New Season: Time for a change

Curling - 1890 on Beaver Meadow

Sometimes when I step on the ice, I feel as if I’m heaving a rock through the snow, just like the guys in this picture (taken around 1890 in Fergus, Ontario).

Last season, our club team won less than half of its games. We struggled with our weight – on what is admittedly pretty inconsistent ice – our sweeping calls, even our strategy at times.  We were being beaten by teams that we should have walked over.  As vice, I couldn’t believe how many times I kicked the rocks back to the boards at the conclusion of an end while watching my opponent put up the score – end, after end, after end.

And then, suddenly and unpredictably, we’d have a great game.  Solid deliveries, perfect calls, stolen ends galore.  Unfortunately those nights were few and far between. The really frustrating part of it all was not knowing why we were doing so poorly.  Previous years we’d been in the playoffs, were a team to be reckoned with.

What happened?

I think we were just stale.  My skip decided to take this season off to focus on hockey, so I decided it was time for a change too.  Not a year off, but a move.  Across town to a ladies’ league in a larger club. 

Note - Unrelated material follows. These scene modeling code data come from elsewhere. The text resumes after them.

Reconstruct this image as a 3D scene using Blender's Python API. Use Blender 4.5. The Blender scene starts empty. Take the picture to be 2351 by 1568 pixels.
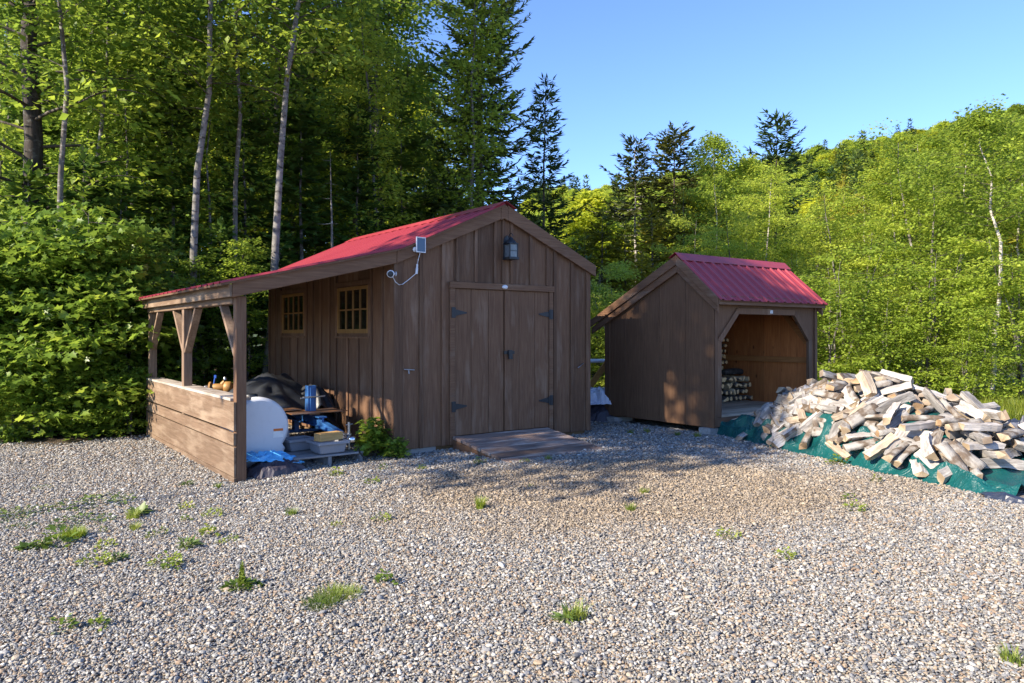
import bpy, bmesh, math, random
import numpy as np
from mathutils import Vector, Matrix, Quaternion, Euler

SC = bpy.context.scene
COL = SC.collection
HCAM = 1.4
FPX, CXP, HYP = 1693.0, 1175.5, 765.0      # focal length and centre of the view on a 2351 px wide sheet
RZ = math.atan2(.597, .802)                # both sheds stand turned by this angle
U = Vector((.802, .597, 0)); V = Vector((-.597, .802, 0))
A0 = Vector((-1.3433, 8.47, 0))            # near corner of the big shed
C0 = Vector((2.7683, 10.09, 0))            # near corner of the wood shed

def gz(x, y):
    """height of the gravel lot"""
    s = (x + 2.72) * .802 + (y - 7.44) * .597
    z = -.105 + .105 * (1 - math.exp(-s / 1.2)) if s > 0 else -.105 + .012 * max(s, -6)
    return z
def at(px, depth):
    return (px - CXP) / FPX * depth, depth
def W1(s, t, z=0):
    p = A0 + U * s + V * t
    return Vector((p.x, p.y, z))
def W2(s, t, z=0):
    p = C0 + U * s + V * t
    return Vector((p.x, p.y, z))

# ------------------------------------------------------------------ objects
def tag(o, label=None, cat=None, group=None, kind=None):
    if label: o['label'] = label
    if cat: o['category'] = cat
    if group: o['group'] = group
    if kind: o['kind'] = kind
    return o
def empty(name, loc=(0, 0, 0), rz=0, label=None, cat=None, group=None):
    o = bpy.data.objects.new(name, None); COL.objects.link(o)
    o.location = loc; o.rotation_euler = (0, 0, rz); o.empty_display_size = .1
    return tag(o, label, cat, group)
class MB:
    def __init__(s):
        s.v = []; s.f = []; s.m = []; s.sm = []
    def add(s, vs, fs, mi=0, smooth=False):
        b = len(s.v); s.v += [tuple(p) for p in vs]
        for f in fs:
            s.f.append(tuple(b + i for i in f)); s.m.append(mi); s.sm.append(smooth)
    def box(s, x0, x1, y0, y1, z0, z1, mi=0):
        vs = [(x, y, z) for z in (z0, z1) for x, y in ((x0, y0), (x1, y0), (x1, y1), (x0, y1))]
        s.add(vs, [(3, 2, 1, 0), (4, 5, 6, 7), (0, 1, 5, 4), (1, 2, 6, 5), (2, 3, 7, 6), (3, 0, 4, 7)], mi)
    def prism(s, poly, d0, d1, axis='y', mi=0):
        """poly in the plane across axis, pushed from d0 to d1"""
        n = len(poly)
        def P(a, b, d):
            return (a, d, b) if axis == 'y' else ((d, a, b) if axis == 'x' else (a, b, d))
        vs = [P(a, b, d0) for a, b in poly] + [P(a, b, d1) for a, b in poly]
        s.add(vs, [tuple(range(n)), tuple(range(2 * n - 1, n - 1, -1))] + [(i, n + i, n + (i + 1) % n, (i + 1) % n) for i in range(n)], mi)
    def beam(s, p, q, w, h, up=(0, 0, 1), mi=0):
        p = Vector(p); q = Vector(q); d = (q - p).normalized(); u = Vector(up)
        r = d.cross(u).normalized(); u = r.cross(d)
        vs = [c + r * a * w / 2 + u * b * h / 2 for c in (p, q) for a, b in ((-1, -1), (1, -1), (1, 1), (-1, 1))]
        s.add(vs, [(3, 2, 1, 0), (4, 5, 6, 7), (0, 1, 5, 4), (1, 2, 6, 5), (2, 3, 7, 6), (3, 0, 4, 7)], mi)
    def tube(s, pts, rad, n=8, mi=0, cap=True, smooth=True):
        pts = [Vector(p) for p in pts]
        if not hasattr(rad, '__len__'): rad = [rad] * len(pts)
        rings = []; ref = Vector((.31, .17, .93))
        for i, p in enumerate(pts):
            d = (pts[min(i + 1, len(pts) - 1)] - pts[max(i - 1, 0)]).normalized()
            if abs(d.dot(ref)) > .97: ref = Vector((.9, .3, .1))
            a = d.cross(ref).normalized(); b = d.cross(a); ref = b.cross(d) if False else ref
            rings.append([p + (a * math.cos(2 * math.pi * j / n) + b * math.sin(2 * math.pi * j / n)) * rad[i] for j in range(n)])
        vs = [v for r in rings for v in r]
        fs = [(i * n + j, i * n + (j + 1) % n, (i + 1) * n + (j + 1) % n, (i + 1) * n + j) for i in range(len(pts) - 1) for j in range(n)]
        s.add(vs, fs, mi, smooth)
        if cap:
            s.add(rings[0], [tuple(range(n))[::-1]], mi); s.add(rings[-1], [tuple(range(n))], mi)
    def lathe(s, prof, n=24, mi=0, axis='z', o=(0, 0, 0), smooth=True):
        o = Vector(o)
        def P(r, a, h):
            c, q = r * math.cos(a), r * math.sin(a)
            return o + (Vector((c, q, h)) if axis == 'z' else (Vector((c, -h, q)) if axis == 'y' else Vector((h, c, q))))
        vs = [P(r, 2 * math.pi * j / n, h) for r, h in prof for j in range(n)]
        fs = [(i * n + j, i * n + (j + 1) % n, (i + 1) * n + (j + 1) % n, (i + 1) * n + j) for i in range(len(prof) - 1) for j in range(n)]
        s.add(vs, fs, mi, smooth)
        s.add(vs[:n], [tuple(range(n))[::-1]], mi); s.add(vs[-n:], [tuple(range(n))], mi)
    def build(s, name, mats, parent=None, bevel=0, loc=None):
        me = bpy.data.meshes.new(name); me.from_pydata(s.v, [], s.f)
        for m in (mats if isinstance(mats, (list, tuple)) else [mats]): me.materials.append(m)
        me.polygons.foreach_set('material_index', s.m); me.polygons.foreach_set('use_smooth', s.sm)
        bm = bmesh.new(); bm.from_mesh(me); bmesh.ops.recalc_face_normals(bm, faces=bm.faces); bm.to_mesh(me); bm.free()
        me.update()
        o = bpy.data.objects.new(name, me); COL.objects.link(o)
        if parent: o.parent = parent
        if loc: o.location = loc
        if bevel:
            b = o.modifiers.new('b', 'BEVEL'); b.width = bevel; b.segments = 1; b.limit_method = 'ANGLE'
        return o

# ------------------------------------------------------------------ materials
class NT:
    def __init__(s, name):
        s.mat = bpy.data.materials.new(name); s.mat.use_nodes = True
        s.n = s.mat.node_tree.nodes; s.l = s.mat.node_tree.links
        s.p = s.n['Principled BSDF']; s.out = s.n['Material Output']
    def new(s, t, **kw):
        n = s.n.new('ShaderNode' + t)
        for k, v in kw.items():
            if k in n.inputs: s.set(n.inputs[k], v)
            else: setattr(n, k, v)
        return n
    def set(s, sock, v):
        if isinstance(v, bpy.types.NodeSocket): s.l.new(v, sock)
        elif isinstance(v, bpy.types.Node): s.l.new(v.outputs[0], sock)
        else: sock.default_value = v
    def ramp(s, fac, stops, interp='LINEAR'):
        r = s.n.new('ShaderNodeValToRGB'); s.set(r.inputs[0], fac); e = r.color_ramp.elements
        r.color_ramp.interpolation = interp
        while len(e) < len(stops): e.new(.5)
        for i, (p, c) in enumerate(stops):
            e[i].position = p; e[i].color = (c[0], c[1], c[2], 1) if hasattr(c, '__len__') else (c, c, c, 1)
        return r
    def mix(s, fac, a, b, mode='MIX'):
        m = s.n.new('ShaderNodeMix'); m.data_type = 'RGBA'; m.blend_type = mode
        s.set(m.inputs[0], fac)
        for i, c in ((6, a), (7, b)):
            s.set(m.inputs[i], (c[0], c[1], c[2], 1) if isinstance(c, tuple) else c)
        return m.outputs[2]
    def math(s, op, a, b=0.0):
        m = s.n.new('ShaderNodeMath'); m.operation = op; s.set(m.inputs[0], a); s.set(m.inputs[1], b); return m.outputs[0]
    def noise(s, vec, scale, detail=4, rough=.55, dist=0, dim='3D'):
        n = s.n.new('ShaderNodeTexNoise'); s.set(n.inputs['Vector'], vec)
        n.inputs['Scale'].default_value = scale; n.inputs['Detail'].default_value = detail
        n.inputs['Roughness'].default_value = rough; n.inputs['Distortion'].default_value = dist
        return n
    def coord(s, scale=(1, 1, 1), kind='Object'):
        t = s.n.new('ShaderNodeTexCoord'); m = s.n.new('ShaderNodeMapping'); s.l.new(t.outputs[kind], m.inputs[0])
        m.inputs['Scale'].default_value = scale; return m.outputs[0]
    def bump(s, h, strength=.3, dist=.01):
        b = s.n.new('ShaderNodeBump'); s.set(b.inputs['Height'], h); b.inputs['Strength'].default_value = strength
        b.inputs['Distance'].default_value = dist; s.l.new(b.outputs[0], s.p.inputs['Normal']); return b
    def fin(s, col=None, rough=None, metal=None, spec=None):
        if col is not None: s.set(s.p.inputs['Base Color'], (col[0], col[1], col[2], 1) if isinstance(col, tuple) else col)
        if rough is not None: s.set(s.p.inputs['Roughness'], rough)
        if metal is not None: s.p.inputs['Metallic'].default_value = metal
        if spec is not None: s.p.inputs['Specular IOR Level'].default_value = spec
        return s.mat

def plain(name, col, rough=.5, metal=0, var=.12, scale=30, bump=0, spec=.5):
    t = NT(name); v = t.coord()
    n = t.noise(v, scale, 4); n2 = t.noise(v, scale * .13, 3)
    k = t.math('MULTIPLY', t.math('ADD', n.outputs[0], n2.outputs[0]), 1.0)
    c = t.mix(t.ramp(k, [(.65, 0), (1.35 / 1.4, 1)]).outputs[0], tuple(x * (1 - var) for x in col), tuple(min(1, x * (1 + var)) for x in col))
    if bump: t.bump(n.outputs[0], bump, .004)
    return t.fin(c, rough, metal, spec)

def wood(name, dark, light, axis='z', weather=None, wcut=.62, rough=.75, island=.5, knots=0, scale=1.0, bump=.35):
    t = NT(name)
    sc = {'z': (16, 16, .8), 'y': (16, .8, 16), 'x': (.8, 16, 16)}[axis]
    sc2 = {'z': (7, 7, 1.1), 'y': (7, 1.1, 7), 'x': (1.1, 7, 7)}[axis]
    g = t.n.new('ShaderNodeNewGeometry')
    off = t.n.new('ShaderNodeVectorMath'); off.operation = 'ADD'
    cmb = t.n.new('ShaderNodeCombineXYZ')
    for i in range(3): t.l.new(t.math('MULTIPLY', g.outputs['Random Per Island'], 7.3 + 5 * i), cmb.inputs[i])
    tc = t.n.new('ShaderNodeTexCoord'); t.l.new(tc.outputs['Object'], off.inputs[0]); t.l.new(cmb.outputs[0], off.inputs[1])
    def mp(s):
        m = t.n.new('ShaderNodeMapping'); t.l.new(off.outputs[0], m.inputs[0]); m.inputs['Scale'].default_value = tuple(a * scale for a in s); return m.outputs[0]
    n1 = t.noise(mp(sc), 3.2, 7, .62, .7); n2 = t.noise(mp(sc2), 1.1, 4, .6, .4); n3 = t.noise(mp((1, 1, 1)), 2.6, 4, .6)
    c = t.mix(t.ramp(n1.outputs[0], [(.33, 0), (.68, 1)]).outputs[0], dark, light)
    c = t.mix(t.math('MULTIPLY', t.ramp(n3.outputs[0], [(.35, 0), (.7, 1)]).outputs[0], .3), c, tuple(x * .7 for x in dark))
    if weather:
        w = t.ramp(t.math('ADD', t.math('MULTIPLY', n2.outputs[0], .75), t.math('MULTIPLY', n3.outputs[0], .25)), [(wcut - .09, 0), (wcut + .07, 1)]).outputs[0]
        c = t.mix(t.math('MULTIPLY', w, .75), c, weather)
    if knots:
        vo = t.n.new('ShaderNodeTexVoronoi'); t.l.new(mp({'z': (1, 1, .45), 'y': (1, .45, 1), 'x': (.45, 1, 1)}[axis]), vo.inputs['Vector']); vo.inputs['Scale'].default_value = 6.5
        c = t.mix(t.ramp(vo.outputs['Distance'], [(.06, knots), (.13, 0)]).outputs[0], c, tuple(x * .25 for x in dark))
    hs = t.n.new('ShaderNodeHueSaturation'); t.set(hs.inputs['Color'], c)
    t.set(hs.inputs['Value'], t.math('ADD', 1 - island / 2, t.math('MULTIPLY', g.outputs['Random Per Island'], island)))
    t.bump(t.math('ADD', n1.outputs[0], t.math('MULTIPLY', n2.outputs[0], .5)), bump, .006)
    return t.fin(hs.outputs[0], rough, 0, .3)

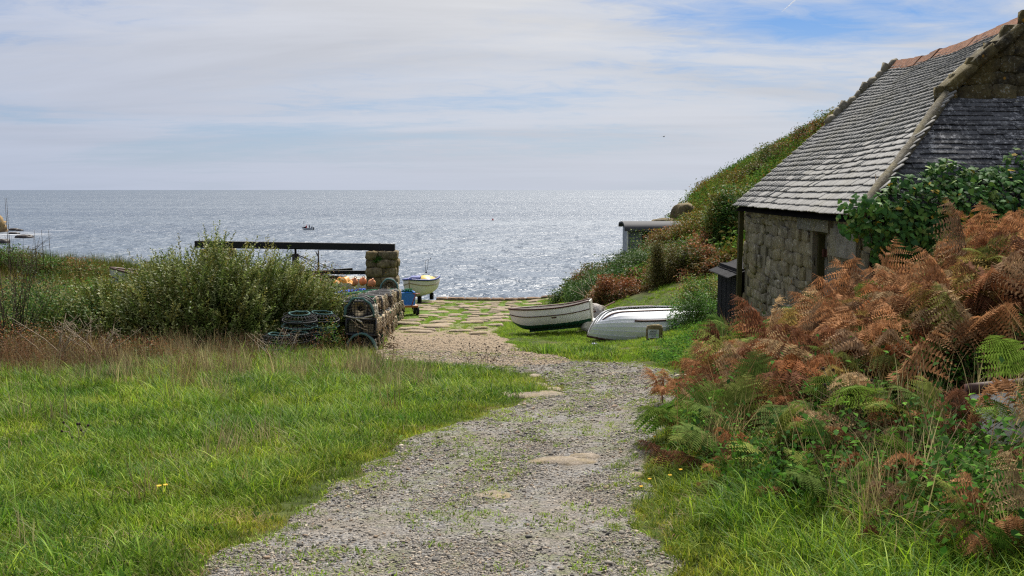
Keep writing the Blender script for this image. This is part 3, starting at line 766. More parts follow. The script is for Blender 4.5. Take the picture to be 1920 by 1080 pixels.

Yes, it will be a big change.  For one thing, I’m used to competing and socializing with the boys.  And I’m also used to the relaxed, small-town feel of our little 4-sheeter. This is the big time: 8 sheets of ice in a club that has turned out provincial champions (not that the Business Womens’ Monday Night Social League will include a full roster of elite curlers, of course!).  It will be a different environment, a different feel. A change.

And I’m a firm believer that a change can provide a much-needed jolt. New faces, new ice, new feel – new curling experiences. That’s exactly what I hope will rejuvenate my game.

Wednesday, August 5, 2009

You know you’re a curler when…

…you’re on holiday at the cottage in Nova Scotia, visiting with your cousin next door. He’s a retired RCMP officer from Saskatchewan, and you’re catching up on local gossip and family news from the past year. Eventually, however, the conversation rolls around to – what else? – that eight-ender scored against him in a game thirty years ago.

Real curlers talk curling – anywhere, anytime.